> [TASK STATEMENT]
Your task is to output the listing word for word, with pictures excluded.

> [DATASET EXTRACT]
━━━━━━

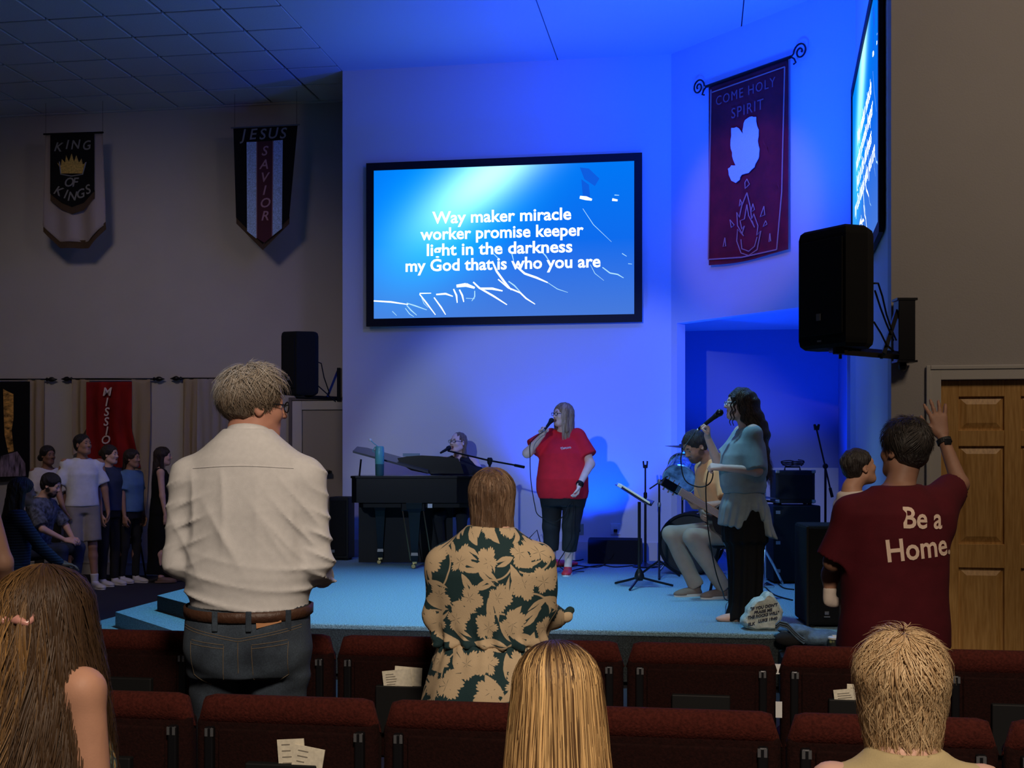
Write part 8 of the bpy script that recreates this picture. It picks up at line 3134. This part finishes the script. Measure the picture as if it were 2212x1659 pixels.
for sd_ in (-1, 1):
    a = h.sh[sd_]
    P_.append(cone(nb + V(sd_ * 0.01, 0, -0.012), a + V(0, 0, -0.012), 0.050, 0.056, 0.04))
    q = a + (h.el[sd_] - a) * (0.95 if sd_ < 0 else 0.66)
    P_.append(cone(a + V(-sd_ * 0.02, 0, -0.02), q, 0.070, 0.072 if sd_ < 0 else 0.066, 0.04, flat=True))
P_.append(cone((0.17, 0.0, 1.24), (0.245, 0.08, 1.31), 0.07, 0.045, 0.05))
P_.append(ell((0.01, 0.0, 1.405), (0.062, 0.064, 0.055), k=0.006, sub=True))
so = blob('t_shirt', P_, M_MAR, h.e, h=0.008, disp=folds(0.005, 81, 16, 9))
bv = bvh_of(so)
M_PRINT = mat('cream_print', (0.62, 0.46, 0.36), 0.8)
for t_, px, py, sz, rot in (('Be a', 1965, 1120, 0.112, -0.03), ('Home.', 1960, 1183, 0.118, 0.10)):
    x = (px - 1932) / 565
    z = HC - (py - 985) / 565
    text(t_, sz, M_PRINT, h.e, frame_mat((x, -0.2, z), (math.cos(rot), 0, math.sin(rot)), (-math.sin(rot), 0, math.cos(rot))), drape=(bv, (0, 1, 0)), bold=0.0022, sx=0.86, name='shirt_lettering', off=0.003)
h.pants(mat('charcoal_trousers', (0.035, 0.03, 0.032), 0.9), g=0.02, waist=0.92, r0=0.10, r1=0.08, r2=0.07)
h.shoes(M_BLACK)
h.hair([ell((0, -0.018, 0.048), (0.092, 0.108, 0.096), k=0.02), ell((0, -0.048, -0.005), (0.080, 0.068, 0.076), k=0.02), ell((0, 0.108, -0.028), (0.072, 0.080, 0.088), k=0.012, sub=True),
        half((0, 0, -0.075), (0, 0, -1), 0.01)], M_BLKHAIR, disp=lambda X, Y, Z: (0.0035 * np.sin(90 * X + 3) * np.sin(85 * Y) * np.sin(80 * Z)).astype(np.float32))
strands(h, 1500, (0.094, 0.110, 0.100), cen=(0, -0.015, 0.046), thE=3.0, th0=(0.05, 2.0), L=lambda p: 0.035, face=0.6, wave=0.003, wf=90, taper=0, wd=0.0012, layer=0.05, lift=0.008, swirl=3, seed=41,
        col_fn=lambda p, c, q, s, t: mixc((0.008, 0.006, 0.005), (0.03, 0.022, 0.018), q + 0 * s), m=6, name='black_strands')
mb = MB()
pts = [V(0.01, -0.012, 1.35) + V(0.066 * math.cos(a), 0.062 * math.sin(a), 0.018 - 0.012 * math.sin(a) * -1) for a in np.linspace(0, 2 * PI, 30)[:-1]]
mb.tube(pts, 0.0035, 5, closed=True).build('cord_necklace', M_BLACK, h.e)
dl = unit(h.el[1] - h.wr[1])
c0 = Vector(h.wr[1] + dl * 0.028)
w_ = empty('wristwatch', loc + Matrix.Rotation(R_(4), 3, 'Z') @ c0, R_(4), 'dark wristwatch on the raised arm of the man in maroon', 'watch')
MB().tube([Vector(dl) * -0.010, Vector(dl) * 0.010], 0.030, 18).build('band', M_BLACK, w_)
MB().box((-0.012, -0.036, -0.014), (0.016, -0.028, 0.014), None, 0.003).build('case', M_BLKM, w_)

# baby
loc = Vector(((1842 - 1106) / FPX * 4.86, 4.86, 0.0))
h = Human(loc + Vector((0, 0, 0.715)), R_(-72), 0.80, 'baby in white shirt carried on the arm of the man in maroon', 'tan', sw=0.16, headscale=1.42, yaw=-4, pitch=14, h=0.009, hf=0.006, neck=0.075,
          torso=[(.32, 0, .075, .07), (.40, 0, .078, .072), (.50, 0, .072, .066), (.58, 0, .065, .055), (.63, 0, .045, .04)], dz=0.0, hd=(0, 0.015, 0.015))
h.sh = {-1: V(-0.062, 0, 0.58), 1: V(0.062, 0, 0.58)}
h.hip = {-1: V(-0.05, 0, 0.36), 1: V(0.05, 0, 0.36)}
h.kn = {-1: V(-0.095, 0.06, 0.31), 1: V(0.02, -0.105, 0.335)}
h.an = {-1: V(-0.10, 0.06, 0.21), 1: V(0.025, -0.125, 0.235)}
h.el = {-1: V(-0.08, 0.06, 0.50), 1: V(0.075, -0.01, 0.48)}
h.wr = {-1: V(-0.05, 0.13, 0.52), 1: V(0.05, 0.09, 0.50)}
h.hands = [hand_prims(h.wr[s_], (0, 1, 0.1), (0, 0, -1), (-s_, 0, 0), curl=0.4, s=0.5) for s_ in (-1, 1)]
h.body(brows=(0.05, 0.03, 0.02), lm=1.5, am=1.5, feet=False)
M_BABY = cloth_mat('baby_white_cotton', (0.60, 0.52, 0.46))
nb = V(0, 0, 0.615)
P_ = [h.tcol(0.012, z0=0.32, k=0.02)]
for sd_ in (-1, 1):
    P_.append(cone(nb + V(0, 0, -0.02), h.sh[sd_], 0.035, 0.036, 0.02))
    P_.append(cone(h.sh[sd_], h.el[sd_], 0.036, 0.036, 0.02, flat=True))
P_.append(ell((0, 0.0, 0.625), (0.062, 0.056, 0.03), k=0.02))
blob('romper', P_, M_BABY, h.e, h=0.008, disp=folds(0.003, 91))
for sd_ in (-1, 1):
    a = h.an[sd_]
    blob('sock', [cone(a + (h.kn[sd_] - a) * 0.15, a + V(0, 0, -0.01), 0.027, 0.025, 0.01), ell(a + V(0, 0.02, -0.035), (0.022, 0.042, 0.022), k=0.02)], M_BABY, h.e, h=0.007)
h.hair([ell((0, -0.018, 0.038), (0.083, 0.103, 0.088), k=0.02), ell((0, -0.05, -0.01), (0.074, 0.060, 0.065), k=0.02), ell((0, 0.102, -0.03), (0.074, 0.082, 0.092), k=0.012, sub=True), half((0, 0, -0.06), (0, 0, -1), 0.01)], M_BLKHAIR)

# ------------------------------------------------ bare arm of a person cut by the left frame edge
loc = Vector(((-112 - 1106) / FPX * 5.05, 5.05, 0.0))
h = Human(loc, R_(0), 1.62, 'person cut off by the left frame edge, only a bare arm showing', (0.36, 0.20, 0.14), sw=0.165, h=0.013, hf=0.009)
h.leg(-1); h.leg(1)
h.arm(1, (0.21, 0.14, 0.86), (0.6, -1, 0)); h.arm(-1, (-0.2, 0.12, 0.86))
for s_ in (-1, 1):
    h.hand(s_, (0, 0.2, -1), (-s_, 0, 0), (0, 1, 0), curl=0.4)
h.body(am=1.1)
h.shirt(cloth_mat('rust_cotton', (0.30, 0.12, 0.06)), sleeve=0.25, hem=0.85)
h.pants(M_BLACKF)
h.shoes(M_BLACK)
h.hair(hair_long(0.0, 0.2, 0.07, 0.15), HC_)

━━━━━━

> [WORKED SOLUTION]
Write part 8 of the bpy script that recreates this picture. It picks up at line 3134. This part finishes the script. Measure the picture as if it were 2212x1659 pixels.
for sd_ in (-1, 1):
    a = h.sh[sd_]
    P_.append(cone(nb + V(sd_ * 0.01, 0, -0.012), a + V(0, 0, -0.012), 0.050, 0.056, 0.04))
    q = a + (h.el[sd_] - a) * (0.95 if sd_ < 0 else 0.66)
    P_.append(cone(a + V(-sd_ * 0.02, 0, -0.02), q, 0.070, 0.072 if sd_ < 0 else 0.066, 0.04, flat=True))
P_.append(cone((0.17, 0.0, 1.24), (0.245, 0.08, 1.31), 0.07, 0.045, 0.05))
P_.append(ell((0.01, 0.0, 1.405), (0.062, 0.064, 0.055), k=0.006, sub=True))
so = blob('t_shirt', P_, M_MAR, h.e, h=0.008, disp=folds(0.005, 81, 16, 9))
bv = bvh_of(so)
M_PRINT = mat('cream_print', (0.62, 0.46, 0.36), 0.8)
for t_, px, py, sz, rot in (('Be a', 1965, 1120, 0.112, -0.03), ('Home.', 1960, 1183, 0.118, 0.10)):
    x = (px - 1932) / 565
    z = HC - (py - 985) / 565
    text(t_, sz, M_PRINT, h.e, frame_mat((x, -0.2, z), (math.cos(rot), 0, math.sin(rot)), (-math.sin(rot), 0, math.cos(rot))), drape=(bv, (0, 1, 0)), bold=0.0022, sx=0.86, name='shirt_lettering', off=0.003)
h.pants(mat('charcoal_trousers', (0.035, 0.03, 0.032), 0.9), g=0.02, waist=0.92, r0=0.10, r1=0.08, r2=0.07)
h.shoes(M_BLACK)
h.hair([ell((0, -0.018, 0.048), (0.092, 0.108, 0.096), k=0.02), ell((0, -0.048, -0.005), (0.080, 0.068, 0.076), k=0.02), ell((0, 0.108, -0.028), (0.072, 0.080, 0.088), k=0.012, sub=True),
        half((0, 0, -0.075), (0, 0, -1), 0.01)], M_BLKHAIR, disp=lambda X, Y, Z: (0.0035 * np.sin(90 * X + 3) * np.sin(85 * Y) * np.sin(80 * Z)).astype(np.float32))
strands(h, 1500, (0.094, 0.110, 0.100), cen=(0, -0.015, 0.046), thE=3.0, th0=(0.05, 2.0), L=lambda p: 0.035, face=0.6, wave=0.003, wf=90, taper=0, wd=0.0012, layer=0.05, lift=0.008, swirl=3, seed=41,
        col_fn=lambda p, c, q, s, t: mixc((0.008, 0.006, 0.005), (0.03, 0.022, 0.018), q + 0 * s), m=6, name='black_strands')
mb = MB()
pts = [V(0.01, -0.012, 1.35) + V(0.066 * math.cos(a), 0.062 * math.sin(a), 0.018 - 0.012 * math.sin(a) * -1) for a in np.linspace(0, 2 * PI, 30)[:-1]]
mb.tube(pts, 0.0035, 5, closed=True).build('cord_necklace', M_BLACK, h.e)
dl = unit(h.el[1] - h.wr[1])
c0 = Vector(h.wr[1] + dl * 0.028)
w_ = empty('wristwatch', loc + Matrix.Rotation(R_(4), 3, 'Z') @ c0, R_(4), 'dark wristwatch on the raised arm of the man in maroon', 'watch')
MB().tube([Vector(dl) * -0.010, Vector(dl) * 0.010], 0.030, 18).build('band', M_BLACK, w_)
MB().box((-0.012, -0.036, -0.014), (0.016, -0.028, 0.014), None, 0.003).build('case', M_BLKM, w_)

# baby
loc = Vector(((1842 - 1106) / FPX * 4.86, 4.86, 0.0))
h = Human(loc + Vector((0, 0, 0.715)), R_(-72), 0.80, 'baby in white shirt carried on the arm of the man in maroon', 'tan', sw=0.16, headscale=1.42, yaw=-4, pitch=14, h=0.009, hf=0.006, neck=0.075,
          torso=[(.32, 0, .075, .07), (.40, 0, .078, .072), (.50, 0, .072, .066), (.58, 0, .065, .055), (.63, 0, .045, .04)], dz=0.0, hd=(0, 0.015, 0.015))
h.sh = {-1: V(-0.062, 0, 0.58), 1: V(0.062, 0, 0.58)}
h.hip = {-1: V(-0.05, 0, 0.36), 1: V(0.05, 0, 0.36)}
h.kn = {-1: V(-0.095, 0.06, 0.31), 1: V(0.02, -0.105, 0.335)}
h.an = {-1: V(-0.10, 0.06, 0.21), 1: V(0.025, -0.125, 0.235)}
h.el = {-1: V(-0.08, 0.06, 0.50), 1: V(0.075, -0.01, 0.48)}
h.wr = {-1: V(-0.05, 0.13, 0.52), 1: V(0.05, 0.09, 0.50)}
h.hands = [hand_prims(h.wr[s_], (0, 1, 0.1), (0, 0, -1), (-s_, 0, 0), curl=0.4, s=0.5) for s_ in (-1, 1)]
h.body(brows=(0.05, 0.03, 0.02), lm=1.5, am=1.5, feet=False)
M_BABY = cloth_mat('baby_white_cotton', (0.60, 0.52, 0.46))
nb = V(0, 0, 0.615)
P_ = [h.tcol(0.012, z0=0.32, k=0.02)]
for sd_ in (-1, 1):
    P_.append(cone(nb + V(0, 0, -0.02), h.sh[sd_], 0.035, 0.036, 0.02))
    P_.append(cone(h.sh[sd_], h.el[sd_], 0.036, 0.036, 0.02, flat=True))
P_.append(ell((0, 0.0, 0.625), (0.062, 0.056, 0.03), k=0.02))
blob('romper', P_, M_BABY, h.e, h=0.008, disp=folds(0.003, 91))
for sd_ in (-1, 1):
    a = h.an[sd_]
    blob('sock', [cone(a + (h.kn[sd_] - a) * 0.15, a + V(0, 0, -0.01), 0.027, 0.025, 0.01), ell(a + V(0, 0.02, -0.035), (0.022, 0.042, 0.022), k=0.02)], M_BABY, h.e, h=0.007)
h.hair([ell((0, -0.018, 0.038), (0.083, 0.103, 0.088), k=0.02), ell((0, -0.05, -0.01), (0.074, 0.060, 0.065), k=0.02), ell((0, 0.102, -0.03), (0.074, 0.082, 0.092), k=0.012, sub=True), half((0, 0, -0.06), (0, 0, -1), 0.01)], M_BLKHAIR)

# ------------------------------------------------ bare arm of a person cut by the left frame edge
loc = Vector(((-112 - 1106) / FPX * 5.05, 5.05, 0.0))
h = Human(loc, R_(0), 1.62, 'person cut off by the left frame edge, only a bare arm showing', (0.36, 0.20, 0.14), sw=0.165, h=0.013, hf=0.009)
h.leg(-1); h.leg(1)
h.arm(1, (0.21, 0.14, 0.86), (0.6, -1, 0)); h.arm(-1, (-0.2, 0.12, 0.86))
for s_ in (-1, 1):
    h.hand(s_, (0, 0.2, -1), (-s_, 0, 0), (0, 1, 0), curl=0.4)
h.body(am=1.1)
h.shirt(cloth_mat('rust_cotton', (0.30, 0.12, 0.06)), sleeve=0.25, hem=0.85)
h.pants(M_BLACKF)
h.shoes(M_BLACK)
h.hair(hair_long(0.0, 0.2, 0.07, 0.15), HC_)